Perhaps I should explain our thought process. There were at least half a dozen major web publications today putting out variants of this indignant post about "Facebook's unethical experiment". Did all these authors suddenly develop a passion for science ethics? Of course not. It is simply the internet controversy du jour. Those have never made for good HN stories, and the policy has always been to penalize them, because otherwise they would dominate the site.

In cases of pile-on controversy like this one, when the original story has already been discussed on HN—which is pretty common, because HN users tend not to miss a day in posting these things—we usually mark the follow-up posts as dupes unless they add important new information, or at least something of substance. Does this article add anything of substance? It didn't strike me that way, but arguably it does.

As for the PR fluff piece you think is on the front page, why haven't you flagged it? It's impossible for us to catch (or even see) all such things. We rely on users to point them out.


The idea that this story is "controversy du jour" is wrong in my view. I think it's an incredibly important story and the underlying issue may be the biggest in technology. At the very least it is not spam, gossip, or other obvious junk.

The explicit HN policy used to be to allow controversies like this to wash over the site. We all remember seeing the home page covered in many submissions on the same topic. The fear that this would cause a topic to "dominate the site" has been proven false numerous times. I'm not sure why that would be a consideration.

I wasn't objecting to the puff piece on the home page. I don't think lightweight stuff like that can dominate the site either.


Complaints about stories taking over the entire front page of the site are as old as the site itself. This comment might be the first one I've ever read suggesting that the phenomenon was a good thing that we should preserve.

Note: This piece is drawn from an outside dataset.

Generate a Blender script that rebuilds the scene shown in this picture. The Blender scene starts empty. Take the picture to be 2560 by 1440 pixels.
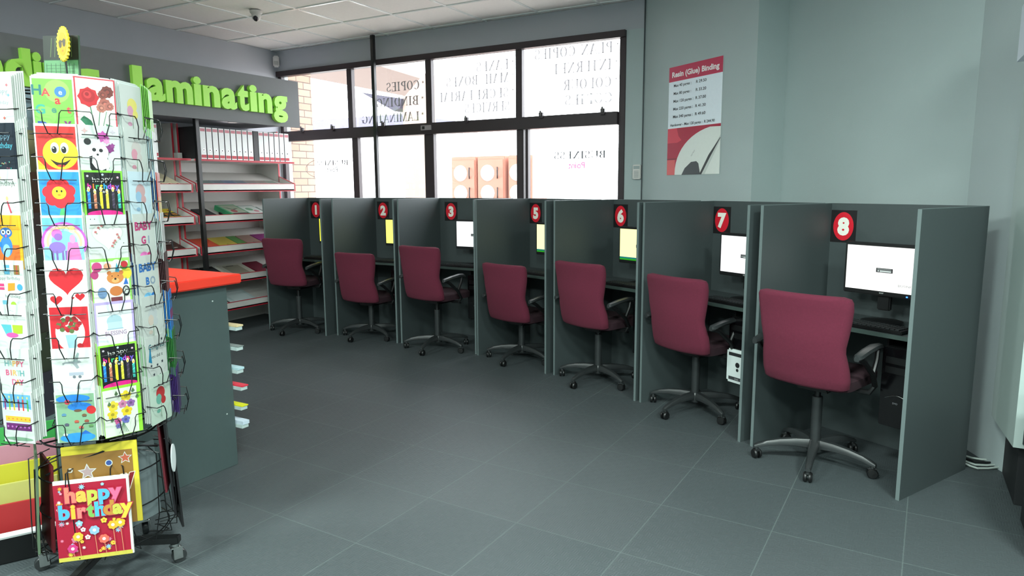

Who is going to decide how many stories on a topic we get to have? Should there have been one Mt.Gox related submission? One Snowden related submission? Up to one submission per day per topic? I'm not suggesting it's "good" I'm suggesting it's better than the alternative.

Killing dupes when there is more than one active discussion is one thing. This submission was the only active discussion on this topic. Removing it is just editorial curation that is of no benefit to anyone at all.


Those are good questions, but you seem to be under the impression that HN didn't use to be intensively moderated. HN was always intensively moderated, curated, or whatever one calls it. That's why you can write:

The fear that this would cause a topic to "dominate the site" has been proven false numerous times.

It was PG who made it false. He poured countless hours into managing the site and countless more into writing code to manage it.

That model hasn't changed. It's more transparent now, because users asked for it to be. Transparency has the side-effect of making it seem to some people like we've fundamentally altered HN when it doesn't work like they assumed it did.


Few people know better what PG, yourself, and others have done for this site or appreciate it more than me. I've seen lots of threads get penalized or killed and reversed. I know it hasn't been perfect in the past either.

I regret saying anything and I won't comment in the future. Thanks.


Please don't regret saying anything and for heaven's sake please don't stop commenting! This stuff is messy, unobvious, and unsatisfying. I'm painfully aware that there's no way to make HN consistent, to satisfy everybody any of the time, or anybody all of the time. The least bad job is all we can strive for, and we can't do that without feedback.

Also, sorry for the snippiness in my tone above. I don't always succeed in responding the way I want to.